To the OP: No, you don't need any kind of guide (official or otherwise) to see and appreciate the ruins. If anyone tells you that you do (and someone inevitably will), ignore them. (If you read that somewhere, don't believe anything else they say.)
As I was driving to the ruins last April, there were literally dozens of guys wearing yellow vests waving signs and imploring me to enter the "official" parking lot they were hawking. There's plenty of nonsense and scams everywhere. I just smiled, waved, and drove on (and on) past a dozen other "official" guys in yellow or green or orange vests hawking their own "official" parking lots, eventually arriving at the actual parking lot (end of the road) which was right at the ruins. Expect lots of equally laughable minor scams. They're harmless, if slightly annoying, just people trying to make a quick buck off of clueless tourists - but be skeptical.
There will be thousands of other tourists there.
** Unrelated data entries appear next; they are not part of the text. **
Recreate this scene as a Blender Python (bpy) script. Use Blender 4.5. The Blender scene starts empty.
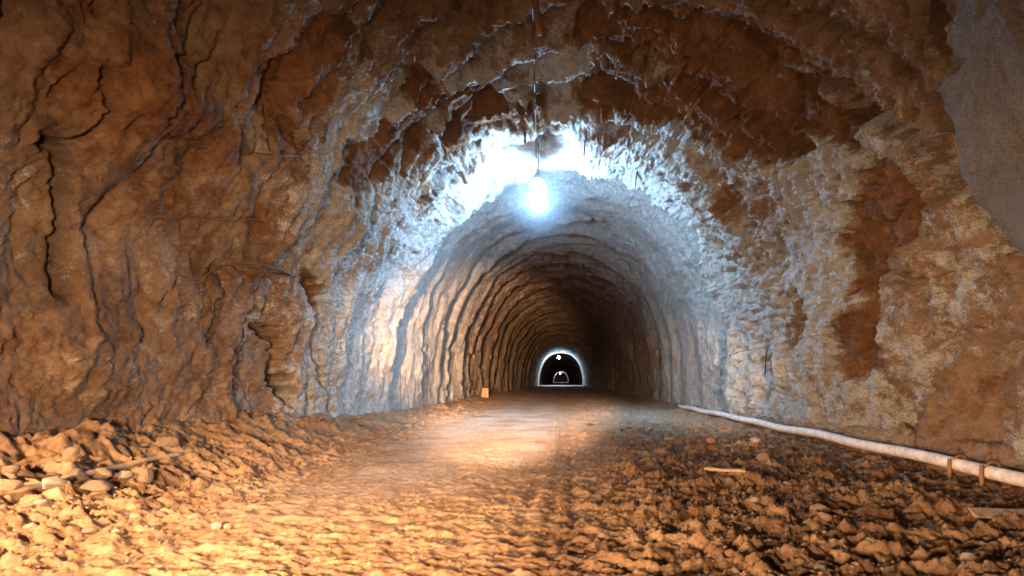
import bpy, math, random
import numpy as np
from mathutils import Vector, Matrix
from mathutils.bvhtree import BVHTree

random.seed(7)
rng = np.random.default_rng(11)
S = bpy.context.scene
COL = S.collection
F32 = np.float32

# ------------------------------------------------------------------ camera numbers
F, VX, VY, CH = 600.0, 561.0, 381.0, 1.0     # focal length in px, vanishing point, camera height (m)

def project(x, y, z):
    yy = np.maximum(y, 0.5)
    return VX + F * x / yy, VY - F * (z - CH) / yy

# ------------------------------------------------------------------ noise
_perm = rng.permutation(256).astype(np.int32)
_perm = np.concatenate([_perm, _perm, _perm])
_g = np.array([[1,1,0],[-1,1,0],[1,-1,0],[-1,-1,0],[1,0,1],[-1,0,1],[1,0,-1],[-1,0,-1],
               [0,1,1],[0,-1,1],[0,1,-1],[0,-1,-1],[1,1,0],[-1,1,0],[0,-1,1],[0,-1,-1]], dtype=F32)

def perlin(x, y, z):
    xi = np.floor(x).astype(np.int32); yi = np.floor(y).astype(np.int32); zi = np.floor(z).astype(np.int32)
    xf = (x - xi).astype(F32); yf = (y - yi).astype(F32); zf = (z - zi).astype(F32)
    xi &= 255; yi &= 255; zi &= 255
    u = xf*xf*xf*(xf*(xf*6-15)+10); v = yf*yf*yf*(yf*(yf*6-15)+10); w = zf*zf*zf*(zf*(zf*6-15)+10)
    out = 0
    for dx in (0, 1):
        wx = u if dx else 1-u
        for dy in (0, 1):
            wy = v if dy else 1-v
            a = _perm[_perm[xi+dx] + yi+dy]
            for dz in (0, 1):
                wz = w if dz else 1-w
                h = _perm[a + zi+dz] & 15
                g = _g[h]
                out = out + wx*wy*wz*(g[..., 0]*(xf-dx) + g[..., 1]*(yf-dy) + g[..., 2]*(zf-dz))
    return out

def fbm(x, y, z, sc, octv=4, gain=0.5, off=0.0, ridged=False):
    a, t, s = 1.0, 0.0, 1.0/sc
    for k in range(octv):
        n = perlin(x*s+off+17.3*k, y*s+off*1.7+5.1*k, z*s-off+9.7*k)
        if ridged: n = 0.5 - 2*np.abs(n)
        t = t + a*n
        a *= gain; s *= 2.03
    return t

def sstep(a, b, x):
    t = np.clip((x-a)/(b-a), 0, 1)
    return t*t*(3-2*t)

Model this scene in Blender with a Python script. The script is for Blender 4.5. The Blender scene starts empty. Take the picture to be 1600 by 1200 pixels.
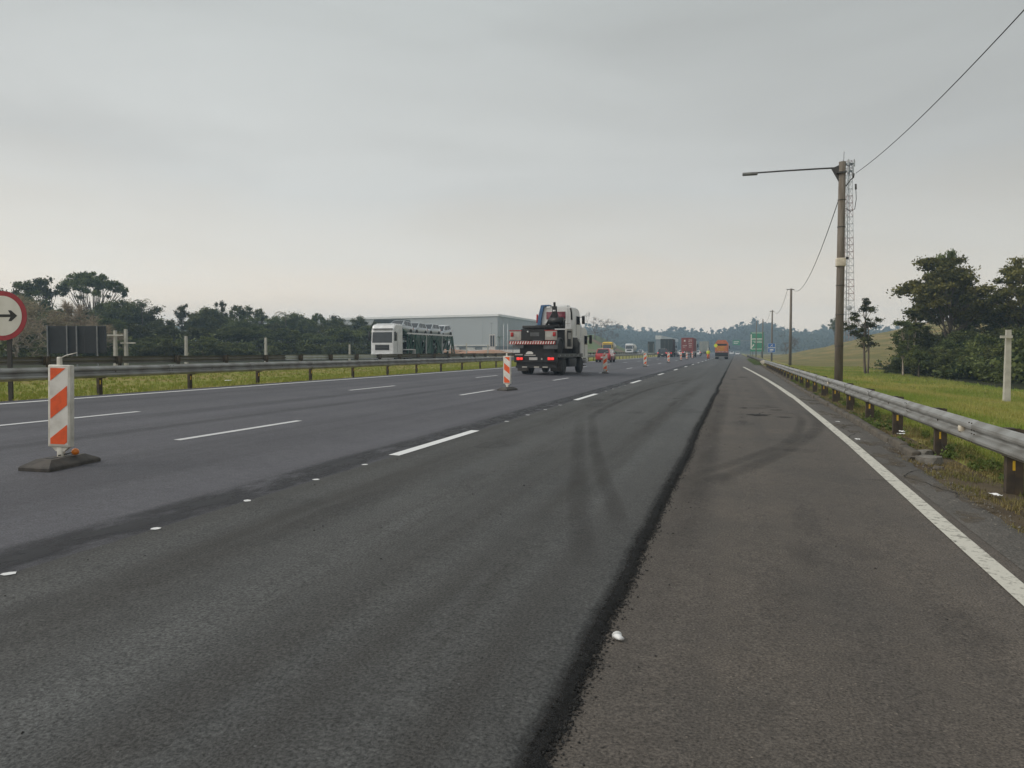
import bpy, bmesh, math, random
import numpy as np
from mathutils import Vector, Matrix, noise as mnoise

R = math.radians
scn = bpy.context.scene
C = scn.collection

# ------------------------------------------------------------------ camera
PITCH = math.atan(51 / 1200.0)
YAW = math.atan(350 * math.cos(PITCH) / 1200.0)
cam_d = bpy.data.cameras.new('camera')
cam_d.sensor_fit = 'HORIZONTAL'
cam_d.sensor_width = 36.0
cam_d.lens = 36.0 * 1200.0 / 1600.0
cam_d.clip_start = 0.05
cam_d.clip_end = 6000
cam = bpy.data.objects.new('camera', cam_d)
C.objects.link(cam)
cam.location = (0, 0, 1.5)
cam.rotation_euler = (math.pi / 2 - PITCH, 0, YAW)
scn.camera = cam

# ------------------------------------------------------------------ world, sun, exposure
SUN_EL, SUN_AZ = R(38), R(-112)          # azimuth from +Y towards +X
world = bpy.data.worlds.new('World')
scn.world = world
world.use_nodes = True
nt = world.node_tree
nt.nodes.clear()
wo = nt.nodes.new('ShaderNodeOutputWorld')
bg = nt.nodes.new('ShaderNodeBackground')
sky = nt.nodes.new('ShaderNodeTexSky')
sky.sky_type = 'NISHITA'
sky.sun_disc = False
sky.sun_elevation = SUN_EL
sky.sun_rotation = SUN_AZ
sky.air_density = 1.0
sky.dust_density = 4.0
tc = nt.nodes.new('ShaderNodeTexCoord')
sep = nt.nodes.new('ShaderNodeSeparateXYZ')
nt.links.new(tc.outputs['Generated'], sep.inputs[0])
# overcast cloud deck: colour by elevation, with soft broad cloud variation
asin = nt.nodes.new('ShaderNodeMath'); asin.operation = 'ARCSINE'; asin.use_clamp = False
nt.links.new(sep.outputs['Z'], asin.inputs[0])
el = nt.nodes.new('ShaderNodeMapRange')
el.inputs['From Min'].default_value = 0.0
el.inputs['From Max'].default_value = math.pi / 2
nt.links.new(asin.outputs[0], el.inputs['Value'])
nz = nt.nodes.new('ShaderNodeTexNoise'); nz.inputs['Scale'].default_value = 2.0; nz.inputs['Detail'].default_value = 5.0
nz.inputs['Roughness'].default_value = 0.5; nz.inputs['Distortion'].default_value = 0.4
mp = nt.nodes.new('ShaderNodeMapping'); mp.inputs['Scale'].default_value = (1.0, 1.0, 4.5); mp.inputs['Location'].default_value = (3.1, 0.4, 0.2)
nt.links.new(tc.outputs['Generated'], mp.inputs['Vector']); nt.links.new(mp.outputs[0], nz.inputs['Vector'])
ad = nt.nodes.new('ShaderNodeMath'); ad.operation = 'MULTIPLY_ADD'; ad.inputs[1].default_value = 0.10
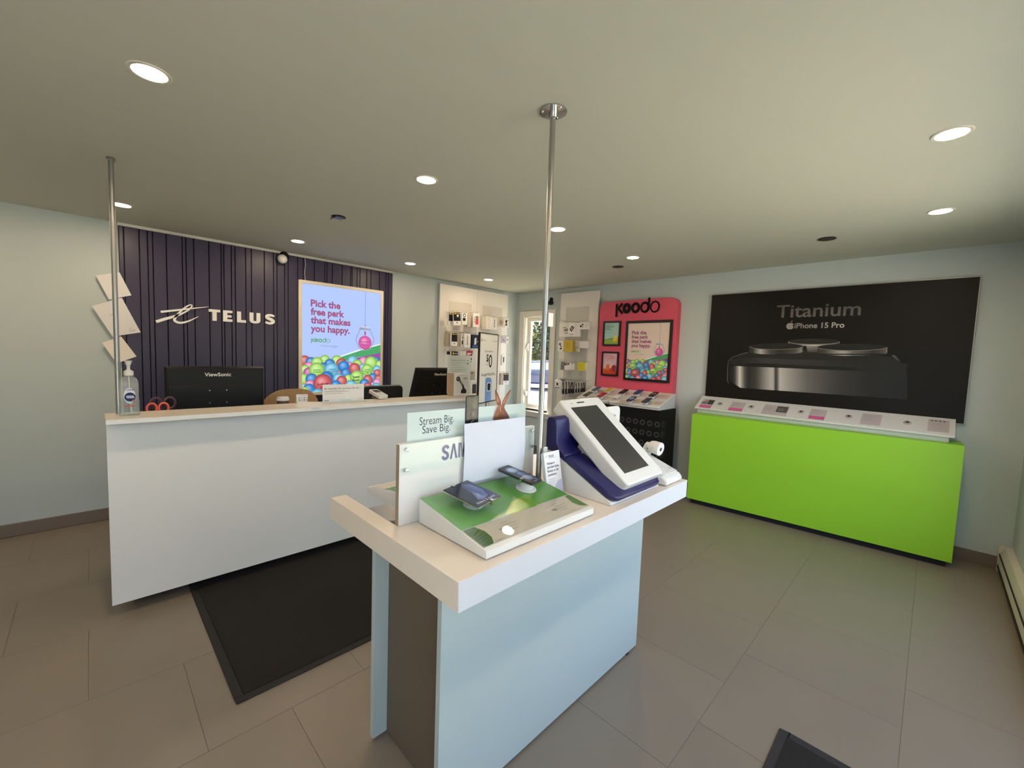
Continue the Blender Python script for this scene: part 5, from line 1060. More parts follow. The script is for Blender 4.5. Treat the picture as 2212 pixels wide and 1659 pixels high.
def t_half(pr, W, H): t_lines(pr, W * .5, H); pr.rectg(W * .54, H * .3, W * .98, H * .92, (92, 86, 84)); pr.text('Special', W * .6, H * .65, H * .1, (190, 184, 180)); pr.text('upgrade', W * .6, H * .5, H * .1, (190, 184, 180))
def t_four(pr, W, H): [pr.rectg(W * (.1 + .2 * k), H * .84, W * (.22 + .2 * k), H * .92, (80, 72, 70)) for k in range(4)]; [pr.rectg(W * .1, H * (.66 - .12 * k), W * .86, H * (.68 - .12 * k), (176, 166, 158)) for k in range(5)]
Zc = lambda *q: [(1480 + x / 3.253, 560 + y / 3.253) for x, y in q]
tray_card(Zc((90, 1045), (180, 1050), (220, 985), (130, 985)), 'card with photos and a pink band at the left end of the tray', t_photo)
tray_card(Zc((300, 1068), (395, 1072), (435, 1010), (330, 1000)), 'white card with a pink band, second on the tray', t_pink)
tray_card(Zc((520, 1090), (715, 1105), (745, 1035), (560, 1020)), 'wide card with a dark right half on the tray', t_half)
tray_card(Zc((855, 1125), (978, 1137), (1005, 1060), (890, 1050)), 'white card with a pink band near the middle of the tray', t_pink)
tray_card(Zc((1230, 1165), (1375, 1175), (1390, 1090), (1240, 1085)), 'plain printed card right of the tray middle', t_lines)
tray_card(Zc((1695, 1215), (1860, 1230), (1868, 1130), (1705, 1120)), 'beige card with four small dark marks at the right end of the tray', t_four)
for k, (x, y, lab) in enumerate(((245, 1018, 'silver security mount, first from the left on the tray'), (465, 1040, 'silver security mount right of the first pink banded cards'), (815, 1075, 'silver security mount right of the wide half dark card'), (1150, 1107, 'silver security mount left of the plain printed card'), (1562, 1150, 'silver security mount left of the four mark card'))):
    c = on_tray(1480 + x / 3.253, 560 + y / 3.253); t = thing('security_mount', lab, 'mount', c, 'empty phone mounts on the tray')
    MB().lathe(c + tn * .0006, [(.026, 0), (.026, .004), (.022, .006), (.001, .006)], 20, tn).build('base_disc', mat('mount grey', (190, 186, 180), .35, metal=.3, noise=.03), t)
    MB().lathe(c + tn * .0066, [(.011, 0), (.011, .004), (.007, .0045), (.001, .0045)], 16, tn).build('socket', mat('mount dark', (70, 66, 62), .4, noise=.05), t)
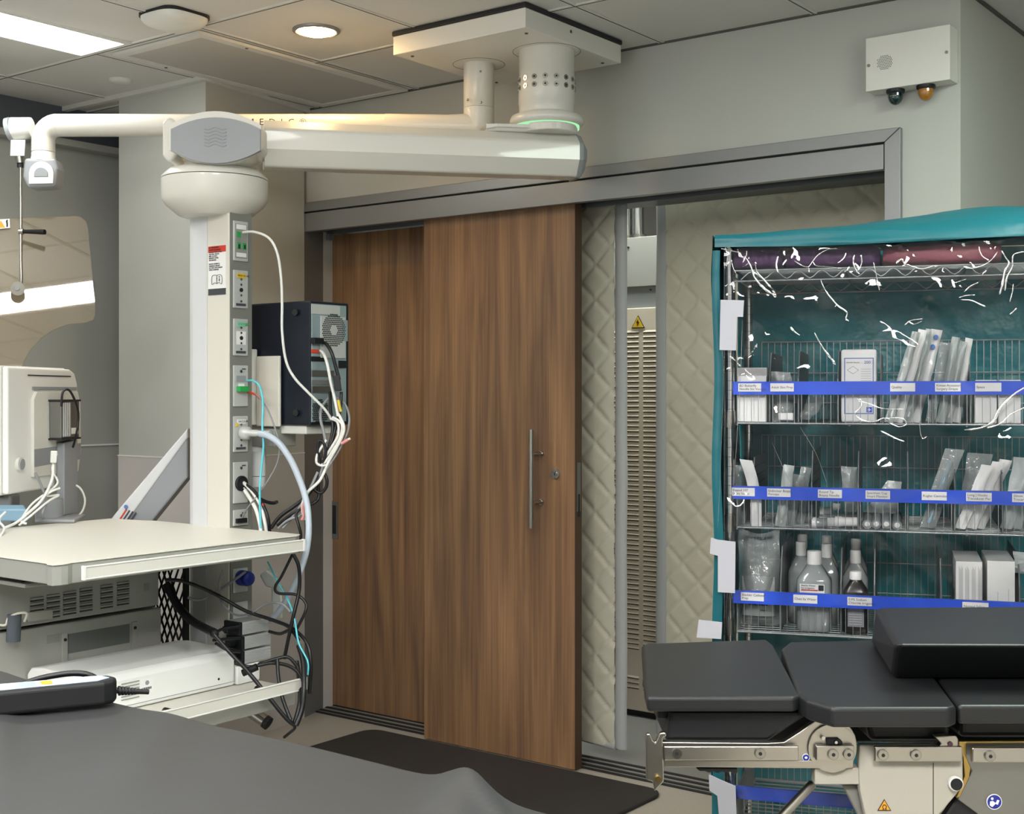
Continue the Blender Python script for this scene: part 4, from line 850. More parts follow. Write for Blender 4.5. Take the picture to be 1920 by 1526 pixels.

Only a handful of them will have sprung for "guides."
No guide required.
Yes, Uxmal (near Merida) is at least as good as Chichen Itza. Calakmul (quite a bit further south) is even better. Palenque is also great. Tikal in Guatemala is indeed awesome. There are dozens of sites that are great, the whole region is full of them (among other worthwhile attractions).
I had been reading the OP’s plan as flying from the US to Cancun, then from there to Mexico City for the business part (3 trips, US-Yucatan-MEX-US) but looking at it again, you may well be right that she’s going to MEX, then flying from there to see Chichen and then back to MEX (4 trips, US-MEX-Yucatan-MEX-US), in which case Mérida might well work best.
Thanks everyone for the tips! Much appreciated. It sounds like Mérida is the best place to fly in and out of for my quick visit.